“The women who accused Harvey Weinstein did not act as women. Because sexual harassment – well, that’s great, honestly. And if you have a role, what difference does it make how you got it. […] In general, how can a man be accused of sexual harassment, is it not what he exists in this world for? If he has the power that he uses in this way, that’s good. It’s wonderful when a man who has so much power is sexually harassing you, isn’t it?”
No, it isn’t. But that is what a relatively famous Russian actress Lyubov Tolkalina had to say about the Hollywood scandal. Even though in the same article about Russian movie industry attitudes to Harvey Weinstein there were other opinions, including from men who sympathized with the victims of sexual assault and derided the hypocrisy of the movie industry in Russia and the US, so far the response to the Hollywood revelations in Russia have not necessarily been #MeToo. The underlying issue here is not just the patriarchal culture, but also the internalized misogyny and victim blaming that go with it, or, as Lyubov Tolkalina puts it, “A woman is always guilty in male sexual assault”. Being a part of a macho patriarchal culture is hard, so a lot of women side with the desirable and hierarchically higher in-group – men – and re-affirm female objectification and disparagement. Moreover, this kind of responses mirror the pushback against the social media campaign #IamNotAfraidtoSayIt (#янебоюсьсказать) initiated by a Ukrainian activist in 2016 where women in Post-Soviet space shared the horrifying stories of sexual abuse.
The stories under those Russian and Ukrainian hashtags showed that sexual assault and violence against women are, unfortunately, everyday and underreported phenomena. Statistics on domestic violence in Russia are disturbing: around 600,000 women suffer annually of domestic abuse, while approximately 60-70% of incidents of domestic abuse never even get reported. This was sarcastically captured in the headline of an article on domestic violence in Rossiyskaya Gazeta: ‘If he kills you, then report it’. In other words, law enforcement officials routinely discard the claims of domestic assault brought forward by women or claim that the women brought the violence on themselves. Apart from the physical violence, there is a general discursive tolerance towards violence against women. Even women who suffered from domestic violence usually tend to justify it or reconcile with their offenders and continue to tolerate the abuse.
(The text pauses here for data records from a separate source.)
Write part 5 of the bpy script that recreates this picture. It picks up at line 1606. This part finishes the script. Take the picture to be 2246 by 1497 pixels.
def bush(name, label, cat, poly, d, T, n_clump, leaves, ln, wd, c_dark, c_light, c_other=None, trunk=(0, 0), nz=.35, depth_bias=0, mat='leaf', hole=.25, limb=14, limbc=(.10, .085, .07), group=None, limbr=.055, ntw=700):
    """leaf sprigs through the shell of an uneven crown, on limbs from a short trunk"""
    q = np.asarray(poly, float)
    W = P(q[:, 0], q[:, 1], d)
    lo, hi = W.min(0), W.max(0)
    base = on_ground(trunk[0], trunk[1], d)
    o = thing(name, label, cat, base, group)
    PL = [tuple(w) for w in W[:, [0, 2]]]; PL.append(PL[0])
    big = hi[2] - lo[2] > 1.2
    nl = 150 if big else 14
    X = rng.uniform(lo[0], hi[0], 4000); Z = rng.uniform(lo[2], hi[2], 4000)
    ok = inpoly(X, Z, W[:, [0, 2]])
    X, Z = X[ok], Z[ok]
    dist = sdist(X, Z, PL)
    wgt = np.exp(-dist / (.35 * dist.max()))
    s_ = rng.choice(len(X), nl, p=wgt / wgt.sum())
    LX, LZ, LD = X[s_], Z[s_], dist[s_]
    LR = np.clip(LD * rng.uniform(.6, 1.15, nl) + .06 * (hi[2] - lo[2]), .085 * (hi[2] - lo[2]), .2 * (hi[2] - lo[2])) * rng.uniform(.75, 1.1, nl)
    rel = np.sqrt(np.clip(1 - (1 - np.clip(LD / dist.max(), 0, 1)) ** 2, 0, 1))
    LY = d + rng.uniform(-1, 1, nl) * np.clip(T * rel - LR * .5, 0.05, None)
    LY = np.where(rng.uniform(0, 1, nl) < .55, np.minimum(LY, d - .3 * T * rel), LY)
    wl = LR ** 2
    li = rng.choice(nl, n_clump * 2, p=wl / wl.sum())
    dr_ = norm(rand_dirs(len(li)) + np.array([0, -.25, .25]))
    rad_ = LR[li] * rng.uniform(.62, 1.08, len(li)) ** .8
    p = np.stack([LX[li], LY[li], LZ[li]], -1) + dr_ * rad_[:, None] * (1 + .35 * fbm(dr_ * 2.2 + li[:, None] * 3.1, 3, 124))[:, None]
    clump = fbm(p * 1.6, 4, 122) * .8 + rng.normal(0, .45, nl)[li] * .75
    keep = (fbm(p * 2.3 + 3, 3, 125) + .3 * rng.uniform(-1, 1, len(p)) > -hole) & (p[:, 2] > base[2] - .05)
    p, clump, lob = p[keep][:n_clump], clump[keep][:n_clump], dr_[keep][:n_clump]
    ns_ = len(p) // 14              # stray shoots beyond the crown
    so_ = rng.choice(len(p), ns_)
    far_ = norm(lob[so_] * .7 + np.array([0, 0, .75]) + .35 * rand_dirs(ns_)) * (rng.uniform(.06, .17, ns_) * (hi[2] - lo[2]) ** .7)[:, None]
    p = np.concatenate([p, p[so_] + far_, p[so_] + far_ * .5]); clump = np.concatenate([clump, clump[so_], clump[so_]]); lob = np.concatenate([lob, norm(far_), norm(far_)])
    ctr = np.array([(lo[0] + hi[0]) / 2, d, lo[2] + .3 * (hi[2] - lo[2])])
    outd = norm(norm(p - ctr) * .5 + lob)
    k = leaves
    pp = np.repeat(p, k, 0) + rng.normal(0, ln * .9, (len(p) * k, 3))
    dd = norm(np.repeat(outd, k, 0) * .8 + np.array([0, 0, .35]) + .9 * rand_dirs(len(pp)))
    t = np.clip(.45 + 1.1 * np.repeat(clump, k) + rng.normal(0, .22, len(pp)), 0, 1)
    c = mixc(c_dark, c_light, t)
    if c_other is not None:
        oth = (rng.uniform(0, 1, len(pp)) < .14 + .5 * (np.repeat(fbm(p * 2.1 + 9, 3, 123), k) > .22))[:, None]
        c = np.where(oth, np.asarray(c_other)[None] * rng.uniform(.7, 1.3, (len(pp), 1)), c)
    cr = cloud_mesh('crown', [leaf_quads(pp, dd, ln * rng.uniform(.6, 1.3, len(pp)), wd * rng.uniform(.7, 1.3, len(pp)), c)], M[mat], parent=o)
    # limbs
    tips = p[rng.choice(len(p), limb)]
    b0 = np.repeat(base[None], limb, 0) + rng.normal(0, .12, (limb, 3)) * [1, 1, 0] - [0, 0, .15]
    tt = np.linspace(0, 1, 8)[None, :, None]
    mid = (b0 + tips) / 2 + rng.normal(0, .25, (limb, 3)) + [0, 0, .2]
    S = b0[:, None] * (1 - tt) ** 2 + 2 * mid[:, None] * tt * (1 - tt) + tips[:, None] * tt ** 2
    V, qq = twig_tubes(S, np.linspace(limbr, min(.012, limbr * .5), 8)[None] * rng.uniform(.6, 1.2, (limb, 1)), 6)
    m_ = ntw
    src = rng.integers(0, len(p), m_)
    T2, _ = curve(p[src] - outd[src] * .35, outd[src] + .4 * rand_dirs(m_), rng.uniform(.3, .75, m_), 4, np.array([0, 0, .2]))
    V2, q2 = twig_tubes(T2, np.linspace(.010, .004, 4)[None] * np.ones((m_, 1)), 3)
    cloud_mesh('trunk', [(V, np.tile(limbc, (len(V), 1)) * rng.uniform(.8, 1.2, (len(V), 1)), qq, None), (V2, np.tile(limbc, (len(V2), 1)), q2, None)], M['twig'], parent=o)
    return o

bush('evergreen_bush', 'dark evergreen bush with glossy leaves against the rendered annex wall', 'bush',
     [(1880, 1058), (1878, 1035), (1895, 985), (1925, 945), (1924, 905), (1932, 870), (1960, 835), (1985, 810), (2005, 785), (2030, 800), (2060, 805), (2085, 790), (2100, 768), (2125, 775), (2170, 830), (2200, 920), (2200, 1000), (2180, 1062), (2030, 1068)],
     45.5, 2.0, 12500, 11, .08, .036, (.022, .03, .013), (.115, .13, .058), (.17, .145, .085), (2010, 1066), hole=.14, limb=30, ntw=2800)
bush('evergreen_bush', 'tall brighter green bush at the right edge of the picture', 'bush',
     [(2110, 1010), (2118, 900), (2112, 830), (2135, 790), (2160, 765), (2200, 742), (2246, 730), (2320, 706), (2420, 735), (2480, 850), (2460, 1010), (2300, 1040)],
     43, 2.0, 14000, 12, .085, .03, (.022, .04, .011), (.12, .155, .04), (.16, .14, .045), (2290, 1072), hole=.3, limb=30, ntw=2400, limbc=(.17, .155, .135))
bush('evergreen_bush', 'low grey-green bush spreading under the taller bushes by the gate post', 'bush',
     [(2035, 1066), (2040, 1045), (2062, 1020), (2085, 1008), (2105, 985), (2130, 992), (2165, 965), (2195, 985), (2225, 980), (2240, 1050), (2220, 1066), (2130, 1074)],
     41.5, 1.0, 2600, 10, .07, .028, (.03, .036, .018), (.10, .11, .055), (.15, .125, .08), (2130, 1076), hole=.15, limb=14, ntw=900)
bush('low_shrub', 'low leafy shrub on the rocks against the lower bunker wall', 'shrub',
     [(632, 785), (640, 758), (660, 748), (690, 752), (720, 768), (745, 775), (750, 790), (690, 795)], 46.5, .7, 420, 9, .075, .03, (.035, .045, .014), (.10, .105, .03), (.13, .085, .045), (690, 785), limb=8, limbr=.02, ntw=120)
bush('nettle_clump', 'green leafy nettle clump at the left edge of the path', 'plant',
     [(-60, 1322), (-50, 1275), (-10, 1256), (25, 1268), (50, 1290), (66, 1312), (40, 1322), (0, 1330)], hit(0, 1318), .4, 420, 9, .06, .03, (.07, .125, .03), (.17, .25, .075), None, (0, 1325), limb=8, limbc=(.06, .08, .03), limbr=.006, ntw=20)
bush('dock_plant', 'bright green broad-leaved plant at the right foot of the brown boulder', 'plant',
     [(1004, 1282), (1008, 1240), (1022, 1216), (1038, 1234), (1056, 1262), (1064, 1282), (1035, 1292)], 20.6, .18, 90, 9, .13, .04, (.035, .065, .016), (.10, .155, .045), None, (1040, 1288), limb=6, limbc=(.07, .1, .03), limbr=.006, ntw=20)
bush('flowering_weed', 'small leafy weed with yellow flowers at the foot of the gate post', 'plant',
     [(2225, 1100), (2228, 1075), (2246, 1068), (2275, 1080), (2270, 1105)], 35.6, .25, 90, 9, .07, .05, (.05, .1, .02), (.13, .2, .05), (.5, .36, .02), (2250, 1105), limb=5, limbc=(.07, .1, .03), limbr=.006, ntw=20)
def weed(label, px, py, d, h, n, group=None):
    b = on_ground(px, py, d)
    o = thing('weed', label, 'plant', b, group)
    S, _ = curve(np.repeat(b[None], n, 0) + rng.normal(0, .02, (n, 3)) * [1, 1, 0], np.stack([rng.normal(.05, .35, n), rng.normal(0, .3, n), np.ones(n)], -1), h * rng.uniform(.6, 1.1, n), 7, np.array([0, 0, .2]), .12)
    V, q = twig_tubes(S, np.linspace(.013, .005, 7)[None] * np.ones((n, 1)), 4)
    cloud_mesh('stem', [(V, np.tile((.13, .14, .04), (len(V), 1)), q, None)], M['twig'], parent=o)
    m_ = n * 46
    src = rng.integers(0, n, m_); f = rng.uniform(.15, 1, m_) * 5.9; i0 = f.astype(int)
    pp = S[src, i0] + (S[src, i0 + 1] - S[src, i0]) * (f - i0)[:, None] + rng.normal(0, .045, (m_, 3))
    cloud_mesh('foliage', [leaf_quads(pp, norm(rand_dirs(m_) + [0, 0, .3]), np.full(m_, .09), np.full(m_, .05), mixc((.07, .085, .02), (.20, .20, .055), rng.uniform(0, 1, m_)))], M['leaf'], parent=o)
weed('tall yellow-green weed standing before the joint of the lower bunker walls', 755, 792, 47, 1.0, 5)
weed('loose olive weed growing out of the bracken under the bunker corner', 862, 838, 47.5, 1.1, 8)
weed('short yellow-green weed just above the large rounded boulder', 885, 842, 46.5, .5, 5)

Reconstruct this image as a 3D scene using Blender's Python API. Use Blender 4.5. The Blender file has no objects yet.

Apart from violence apologies there is a popular culture narrative that a woman can only be fulfilled through her reproductive function and as a man’s companion. It features quite prominently in a seemingly feminist Oscar-winning 1979 Soviet movie hit ‘Moscow does not believe in tears’ (the version in the link has English subtitles). The main heroine Katerina is a single mother who worked hard to become the director of a textile plant. Even though she is very successful professionally she still cries herself to sleep because there is no man in her life. At the end of the movie she falls in love with Goga, an engineer who knows how to cook, helps old ladies on trains, and can win in a street fight. Goga, despite his household skills, is a typical ‘macho’ that tells Katerina that he ‘will be the one making the decisions, simply because [he] is the man’.
Towards the end of the movie, Goga dumps Katerina because she makes more money than he does and he considers that unacceptable. The movie still has a happy ending with Goga coming back to Katerina after a bout of drinking and Katerina’s nervous breakdown. Despite being seemingly feministic and glorifying Katerina’s professional achievements, ‘Moscow doesn’t believe in tears’ paints a deeply flawed picture of relationships: a successful female professional apologizes for her professional success and lets a man denigrate her. These gender relations represented a model for millions of Russian women who believed that a woman could not be happy without an alcoholic and manipulating liar who probably served time in prison. To quote Ms Tolkalina again, what is the difference between sexual harassment and a relationship anyway?!
Things are changing slowly in Russia. But it also took decades to bring down Harvey Weinstein as well.